Par conséquent, une démocratie calquée sur l’Occident, basée donc sur la loi de la majorité et pas sur celle de la recherche d’une solution qui serait favorable à toute la communauté, n’est pas de nature à améliorer la situation politique et économique de la population africaine.
Si l’on veut faire progresser l’Afrique, il faudra tenir compte de sa culture et faire participer le peuple tout entier au processus de développement.
Même si, dans la vie moderne, il n’est pas possible de suivre littéralement la méthode traditionnelle, il y a certainement un moyen d’adapter le système de la palabre, comme certaines tentatives semblent le suggérer. M. R. Afan, dans son livre La participation démocratique en Afrique. Ethique politique et engagement chrétien (2001), montre comment le modèle traditionnel de palabre a servi de base pour les Conférences nationales en Afrique de l’Ouest, où le peuple a joué un véritable rôle.
Pour que le modèle de la palabre traditionnelle devienne efficace dans le monde moderne, mêlé d’éléments venus d’Occident, il sera nécessaire d’analyser à la racine la culture africaine, afin de découvrir ce qui constitue la quintessence de la tradition des ancêtres.
Il n’est pas rare d’entendre, même de la part de certains Africains fascinés par la culture occidentale, que l’Afrique d’aujourd’hui a perdu son identité traditionnelle et qu’il est illusoire de se référer à la culture africaine. Il est vrai que cette culture n’a pas préservé son innocence originelle. Cependant, il faut reconnaître que la culture traditionnelle est toujours présente dans l’Afrique moderne. C’est ainsi qu’on observe, par exemple dans les pratiques religieuses, qu’un chrétien africain trouve normal de combiner sa nouvelle foi avec la religion de ses pères. De plus, dans les situations critiques, il ne fera pas appel à la foi chrétienne, mais plutôt à la tradition africaine, en se rendant chez le sorcier ou le devin qui, à son avis, le protègent davantage.
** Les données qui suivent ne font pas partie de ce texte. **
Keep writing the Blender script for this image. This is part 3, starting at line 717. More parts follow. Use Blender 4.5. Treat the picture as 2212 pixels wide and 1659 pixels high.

Dans les Eglises chrétiennes, ce phénomène est appelé inculturation du message évangélique par rapport aux cultures locales.
Souvent limité à tort au domaine de la religion, ce phénomène est également présent dans la vie politique et économique africaine. On sait, à titre d’illustration, que beaucoup de responsables politiques, jaloux de conserver leur pouvoir, s’entourent de marabouts ou de devins traditionnels qui leur prédisent l’avenir et les préservent du mauvais sort.